February 21, 2019 BY

Understanding how overlays can impact your property should be part of any new build or renovation.

Unlike zoning, which is stipulated by the council and covers significant areas of land in which your home is located (i.e. residential, industrial, rural), planning overlays are specific to the land on which your home or property is located and directly impact your ability to rebuild or renovate on your property.

Types of planning overlays

If you are a developer, are looking to build a new home or at renovating your home and considering what types of extensions you can explore, planning overlays are key to your ability to move forward.

The most common types of planning overlays in Australia are:
1. Land management – considerations and restrictions that relate to the nature of your land (i.e. soil type and its
potential for erosion, fire risk etc.)
2. Heritage and built form – what sort of heritage listing does a building have that you want to renovate or replace, and what specific parts of the building must you conserve.
3. Environment and landscape – is your land home to protected flora and fauna? If so, environment and landscape planning overlays may impact your ability to remove vegetation or change the makeup of the environment.
4. Other – not typically relevant to home owners or developers and often relate to large scale industrial projects.

Within these four groups are a number of individual planning overlay classes, which reflect the specific nature of an overlay, whether it relates to the significance of the local flora on a piece of land (a VPO – Vegetation Protection Overlay) or the significance of a particular heritage-listed building and the restrictions that apply.

What happens if you don’t research planning overlays?

The risk of not having a clear view of what potential planning overlays apply to a property may mean you purchase land that is unusable for your planned projects, or at the least, they restrict your initial plans.

For developers, this can break a business, but for regular property owners and renovators, this can result in thousands of lost dollars in time wasted or planning adjustments.

How to find out about your planning overlays?

This has typically been one of the most time-consuming aspects of development, both commercially and residentially, as councils would need to provide information of specific planning overlays, which have traditionally added significant
wait time to the planning stage of any build.

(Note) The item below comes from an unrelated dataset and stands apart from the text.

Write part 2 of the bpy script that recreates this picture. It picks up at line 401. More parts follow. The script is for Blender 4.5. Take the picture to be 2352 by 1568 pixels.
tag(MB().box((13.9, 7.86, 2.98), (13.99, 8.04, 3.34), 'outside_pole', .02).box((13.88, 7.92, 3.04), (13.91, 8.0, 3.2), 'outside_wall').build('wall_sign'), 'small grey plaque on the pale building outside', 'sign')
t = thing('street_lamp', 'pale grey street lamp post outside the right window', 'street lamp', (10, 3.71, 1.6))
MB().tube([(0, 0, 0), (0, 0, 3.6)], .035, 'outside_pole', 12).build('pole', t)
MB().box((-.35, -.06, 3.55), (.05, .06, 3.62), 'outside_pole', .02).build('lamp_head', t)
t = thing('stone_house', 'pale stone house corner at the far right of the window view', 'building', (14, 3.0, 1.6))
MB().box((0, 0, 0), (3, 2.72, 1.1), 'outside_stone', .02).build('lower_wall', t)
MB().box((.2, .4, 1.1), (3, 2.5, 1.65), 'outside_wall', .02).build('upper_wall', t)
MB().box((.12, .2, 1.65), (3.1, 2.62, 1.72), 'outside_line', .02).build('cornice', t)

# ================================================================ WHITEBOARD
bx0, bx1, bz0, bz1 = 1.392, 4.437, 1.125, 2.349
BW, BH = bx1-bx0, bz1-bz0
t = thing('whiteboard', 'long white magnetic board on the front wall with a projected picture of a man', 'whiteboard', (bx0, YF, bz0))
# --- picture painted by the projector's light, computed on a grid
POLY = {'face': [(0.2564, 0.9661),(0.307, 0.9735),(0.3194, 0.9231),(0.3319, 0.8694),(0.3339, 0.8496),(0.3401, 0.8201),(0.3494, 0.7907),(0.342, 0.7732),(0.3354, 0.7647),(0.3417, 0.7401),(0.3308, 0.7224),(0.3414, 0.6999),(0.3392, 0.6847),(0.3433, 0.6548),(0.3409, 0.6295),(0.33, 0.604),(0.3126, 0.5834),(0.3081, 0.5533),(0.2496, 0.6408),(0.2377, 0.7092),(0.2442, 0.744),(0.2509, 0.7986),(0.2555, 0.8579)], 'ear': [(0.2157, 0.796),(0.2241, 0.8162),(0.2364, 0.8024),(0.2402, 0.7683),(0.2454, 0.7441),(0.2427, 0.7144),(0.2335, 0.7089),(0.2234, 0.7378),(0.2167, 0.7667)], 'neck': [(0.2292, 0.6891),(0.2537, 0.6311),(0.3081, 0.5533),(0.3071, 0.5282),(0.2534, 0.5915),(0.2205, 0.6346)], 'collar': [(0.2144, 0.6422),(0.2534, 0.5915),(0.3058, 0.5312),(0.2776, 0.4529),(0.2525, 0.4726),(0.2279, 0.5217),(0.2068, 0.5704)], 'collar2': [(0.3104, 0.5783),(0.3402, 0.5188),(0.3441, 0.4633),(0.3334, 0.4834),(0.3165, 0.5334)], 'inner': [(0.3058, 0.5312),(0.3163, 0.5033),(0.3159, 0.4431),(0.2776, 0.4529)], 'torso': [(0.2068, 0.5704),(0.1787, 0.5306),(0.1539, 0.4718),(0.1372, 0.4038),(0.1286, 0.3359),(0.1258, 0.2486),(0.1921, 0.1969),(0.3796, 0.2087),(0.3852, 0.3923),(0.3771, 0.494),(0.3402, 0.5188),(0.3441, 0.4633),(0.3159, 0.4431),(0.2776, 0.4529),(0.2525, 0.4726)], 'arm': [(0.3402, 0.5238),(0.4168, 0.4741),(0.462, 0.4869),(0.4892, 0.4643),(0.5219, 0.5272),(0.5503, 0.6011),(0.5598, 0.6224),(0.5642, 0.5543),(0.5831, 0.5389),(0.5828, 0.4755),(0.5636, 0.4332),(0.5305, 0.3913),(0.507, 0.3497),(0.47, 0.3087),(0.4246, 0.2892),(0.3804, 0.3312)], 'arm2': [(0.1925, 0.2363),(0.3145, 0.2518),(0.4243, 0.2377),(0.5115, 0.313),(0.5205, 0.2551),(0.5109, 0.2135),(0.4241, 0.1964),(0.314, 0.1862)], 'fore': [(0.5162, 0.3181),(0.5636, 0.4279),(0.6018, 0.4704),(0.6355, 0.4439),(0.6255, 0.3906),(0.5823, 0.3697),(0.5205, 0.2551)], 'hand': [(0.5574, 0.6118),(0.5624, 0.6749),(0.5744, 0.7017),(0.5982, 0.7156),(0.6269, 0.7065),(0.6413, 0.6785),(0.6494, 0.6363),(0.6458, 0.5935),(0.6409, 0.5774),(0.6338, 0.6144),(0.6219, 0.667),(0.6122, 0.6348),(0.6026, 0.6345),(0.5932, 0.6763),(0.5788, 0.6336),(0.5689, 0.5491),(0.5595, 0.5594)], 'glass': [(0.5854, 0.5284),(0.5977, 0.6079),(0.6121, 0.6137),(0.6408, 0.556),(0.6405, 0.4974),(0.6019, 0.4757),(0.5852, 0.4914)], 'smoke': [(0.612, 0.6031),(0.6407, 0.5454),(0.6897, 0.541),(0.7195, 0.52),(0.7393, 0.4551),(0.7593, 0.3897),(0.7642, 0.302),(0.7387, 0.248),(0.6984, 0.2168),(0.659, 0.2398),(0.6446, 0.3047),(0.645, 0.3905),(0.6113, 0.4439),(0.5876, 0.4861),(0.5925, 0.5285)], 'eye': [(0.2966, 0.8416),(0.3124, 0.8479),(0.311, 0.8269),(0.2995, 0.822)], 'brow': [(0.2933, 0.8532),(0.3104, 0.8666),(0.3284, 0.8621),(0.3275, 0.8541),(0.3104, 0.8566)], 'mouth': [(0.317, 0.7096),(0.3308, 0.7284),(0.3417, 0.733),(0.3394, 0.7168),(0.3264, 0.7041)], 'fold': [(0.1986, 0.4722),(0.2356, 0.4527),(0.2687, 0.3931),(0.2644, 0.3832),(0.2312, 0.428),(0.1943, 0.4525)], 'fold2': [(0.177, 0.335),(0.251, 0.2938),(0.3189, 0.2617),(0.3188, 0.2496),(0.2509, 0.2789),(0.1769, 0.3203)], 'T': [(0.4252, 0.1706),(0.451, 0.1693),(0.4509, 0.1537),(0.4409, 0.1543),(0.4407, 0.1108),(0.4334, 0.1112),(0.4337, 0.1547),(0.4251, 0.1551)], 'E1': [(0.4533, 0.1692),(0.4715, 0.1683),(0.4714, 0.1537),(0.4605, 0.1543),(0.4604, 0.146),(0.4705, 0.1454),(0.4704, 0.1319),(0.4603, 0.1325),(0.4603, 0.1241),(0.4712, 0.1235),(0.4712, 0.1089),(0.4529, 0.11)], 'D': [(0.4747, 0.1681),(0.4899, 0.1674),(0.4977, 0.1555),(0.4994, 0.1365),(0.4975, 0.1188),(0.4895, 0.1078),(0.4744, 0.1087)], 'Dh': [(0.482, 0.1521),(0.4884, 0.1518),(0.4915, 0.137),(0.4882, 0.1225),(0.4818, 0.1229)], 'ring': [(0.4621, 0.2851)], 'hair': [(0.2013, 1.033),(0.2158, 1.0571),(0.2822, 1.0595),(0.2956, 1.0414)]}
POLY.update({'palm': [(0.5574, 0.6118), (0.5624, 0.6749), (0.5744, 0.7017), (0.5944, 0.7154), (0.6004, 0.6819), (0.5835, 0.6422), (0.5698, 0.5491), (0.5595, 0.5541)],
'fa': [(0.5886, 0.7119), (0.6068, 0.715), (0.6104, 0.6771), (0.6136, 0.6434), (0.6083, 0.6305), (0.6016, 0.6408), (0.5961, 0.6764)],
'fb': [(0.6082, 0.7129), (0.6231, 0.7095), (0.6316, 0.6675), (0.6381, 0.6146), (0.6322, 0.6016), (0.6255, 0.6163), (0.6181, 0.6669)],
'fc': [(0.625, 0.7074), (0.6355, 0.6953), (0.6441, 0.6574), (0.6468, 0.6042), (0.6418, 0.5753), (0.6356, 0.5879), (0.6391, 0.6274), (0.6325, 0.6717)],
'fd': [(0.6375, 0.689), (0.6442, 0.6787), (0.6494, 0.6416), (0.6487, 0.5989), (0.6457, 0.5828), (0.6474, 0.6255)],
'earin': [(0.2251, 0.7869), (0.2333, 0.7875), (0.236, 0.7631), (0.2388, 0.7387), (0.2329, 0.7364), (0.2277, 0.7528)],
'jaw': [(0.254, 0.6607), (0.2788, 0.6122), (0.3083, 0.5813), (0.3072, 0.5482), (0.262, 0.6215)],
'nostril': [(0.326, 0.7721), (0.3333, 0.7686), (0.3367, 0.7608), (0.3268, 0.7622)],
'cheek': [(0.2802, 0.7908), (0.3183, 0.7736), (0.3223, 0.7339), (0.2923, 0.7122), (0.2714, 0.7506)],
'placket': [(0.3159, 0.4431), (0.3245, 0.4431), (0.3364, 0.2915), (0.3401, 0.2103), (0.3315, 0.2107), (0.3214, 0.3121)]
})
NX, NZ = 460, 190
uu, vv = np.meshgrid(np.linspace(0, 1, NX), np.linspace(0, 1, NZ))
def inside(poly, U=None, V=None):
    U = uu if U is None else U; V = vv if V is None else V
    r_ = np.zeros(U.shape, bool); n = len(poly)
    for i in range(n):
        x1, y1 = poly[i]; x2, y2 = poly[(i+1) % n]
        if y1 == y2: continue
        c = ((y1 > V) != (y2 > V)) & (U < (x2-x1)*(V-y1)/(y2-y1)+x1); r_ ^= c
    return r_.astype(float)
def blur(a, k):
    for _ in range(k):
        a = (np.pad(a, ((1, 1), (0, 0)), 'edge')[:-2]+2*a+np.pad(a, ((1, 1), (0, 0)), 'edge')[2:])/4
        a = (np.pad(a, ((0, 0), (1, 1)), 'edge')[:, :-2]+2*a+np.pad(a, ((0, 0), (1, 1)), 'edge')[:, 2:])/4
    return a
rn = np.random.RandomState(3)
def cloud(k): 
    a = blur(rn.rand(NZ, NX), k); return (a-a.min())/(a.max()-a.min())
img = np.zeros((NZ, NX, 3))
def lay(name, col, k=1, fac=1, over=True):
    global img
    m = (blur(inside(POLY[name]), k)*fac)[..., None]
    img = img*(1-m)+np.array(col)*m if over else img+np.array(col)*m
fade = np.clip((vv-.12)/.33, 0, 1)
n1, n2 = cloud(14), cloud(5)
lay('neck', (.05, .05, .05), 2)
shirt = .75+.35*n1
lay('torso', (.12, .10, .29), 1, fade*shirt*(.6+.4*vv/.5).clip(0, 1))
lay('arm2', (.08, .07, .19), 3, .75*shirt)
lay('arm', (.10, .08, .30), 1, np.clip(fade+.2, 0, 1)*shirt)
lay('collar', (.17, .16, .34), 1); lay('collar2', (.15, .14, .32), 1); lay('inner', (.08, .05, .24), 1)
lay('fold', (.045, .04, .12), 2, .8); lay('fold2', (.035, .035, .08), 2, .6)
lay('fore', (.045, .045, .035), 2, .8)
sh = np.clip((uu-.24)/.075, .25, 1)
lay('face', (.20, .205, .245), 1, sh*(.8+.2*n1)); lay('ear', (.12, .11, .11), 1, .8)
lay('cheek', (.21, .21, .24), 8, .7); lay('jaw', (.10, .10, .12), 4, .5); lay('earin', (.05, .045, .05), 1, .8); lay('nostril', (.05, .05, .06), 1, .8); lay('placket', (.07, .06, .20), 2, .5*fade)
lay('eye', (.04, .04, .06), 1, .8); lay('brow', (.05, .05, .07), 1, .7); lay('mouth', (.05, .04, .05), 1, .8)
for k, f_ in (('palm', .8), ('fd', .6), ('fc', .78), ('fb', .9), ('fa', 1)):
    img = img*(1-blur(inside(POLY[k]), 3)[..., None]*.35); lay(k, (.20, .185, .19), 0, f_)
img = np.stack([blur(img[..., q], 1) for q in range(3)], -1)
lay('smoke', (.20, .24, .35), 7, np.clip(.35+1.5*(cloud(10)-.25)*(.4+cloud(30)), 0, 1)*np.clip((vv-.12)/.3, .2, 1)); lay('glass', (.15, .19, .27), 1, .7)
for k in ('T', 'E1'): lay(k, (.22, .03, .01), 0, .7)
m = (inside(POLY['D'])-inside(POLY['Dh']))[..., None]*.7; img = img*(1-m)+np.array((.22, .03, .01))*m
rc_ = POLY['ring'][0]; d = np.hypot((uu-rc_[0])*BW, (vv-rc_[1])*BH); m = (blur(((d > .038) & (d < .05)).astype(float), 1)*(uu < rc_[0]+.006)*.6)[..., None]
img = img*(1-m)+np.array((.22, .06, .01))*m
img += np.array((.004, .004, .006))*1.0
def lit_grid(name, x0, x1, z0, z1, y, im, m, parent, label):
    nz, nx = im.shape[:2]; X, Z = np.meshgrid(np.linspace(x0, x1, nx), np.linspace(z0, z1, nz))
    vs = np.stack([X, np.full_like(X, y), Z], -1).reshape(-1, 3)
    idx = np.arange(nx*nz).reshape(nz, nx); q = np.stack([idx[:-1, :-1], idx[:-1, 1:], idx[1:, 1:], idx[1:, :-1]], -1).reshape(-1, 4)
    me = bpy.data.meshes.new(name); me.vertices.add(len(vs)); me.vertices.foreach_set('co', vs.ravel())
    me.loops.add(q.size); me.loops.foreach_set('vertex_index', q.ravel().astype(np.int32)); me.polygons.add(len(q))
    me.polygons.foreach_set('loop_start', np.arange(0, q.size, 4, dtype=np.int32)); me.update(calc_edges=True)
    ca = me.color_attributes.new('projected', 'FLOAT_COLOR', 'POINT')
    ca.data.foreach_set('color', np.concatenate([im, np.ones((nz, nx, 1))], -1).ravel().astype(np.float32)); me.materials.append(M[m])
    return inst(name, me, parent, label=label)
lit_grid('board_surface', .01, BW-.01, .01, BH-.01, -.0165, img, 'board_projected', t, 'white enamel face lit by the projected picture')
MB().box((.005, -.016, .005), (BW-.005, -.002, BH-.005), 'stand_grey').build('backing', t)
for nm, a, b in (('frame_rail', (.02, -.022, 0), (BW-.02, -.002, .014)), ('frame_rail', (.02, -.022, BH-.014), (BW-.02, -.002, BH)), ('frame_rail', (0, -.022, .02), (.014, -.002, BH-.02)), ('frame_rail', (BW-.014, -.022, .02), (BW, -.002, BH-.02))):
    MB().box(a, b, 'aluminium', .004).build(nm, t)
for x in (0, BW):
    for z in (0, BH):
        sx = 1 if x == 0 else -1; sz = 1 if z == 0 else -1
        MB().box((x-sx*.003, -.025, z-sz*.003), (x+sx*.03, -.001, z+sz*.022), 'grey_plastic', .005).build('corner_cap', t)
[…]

Planning overlays are just another form of data, as they are key information that relate to the development of land,
which is why there are new ways to see aggregated data as they relate to planning overlays.

The best resource for this is Landchecker, which compiles data about planning overlays, zoning, council information etc. which would relate most to someone interested in developing upon a black of land or an existing building.

Landchecker reveals the various planning overlays as they apply to specific plots, and also includes filters for the type of property (house, townhouse, land etc.) and other useful data, including burglary statistics, heritage information, zoning, cultural heritage sensitivity and more. All of this information can be used to inform your planning.

Prior to this, there was no easy way to visualise the multitude of specific planning overlay classes (i.e. SLO – Significant Land Overlays, VPO – Vegetation Protection Overlay etc.) but as a renovator or builder, you can now get a quick visual of these various classes to better plan your builds.

Having this visual enables you to see what sort of reports you may need to add to any planning application you make with a council, saving you the potential headache of a planning permit being rejected due to a lack of due diligence into the type of planning overlays that apply to your land.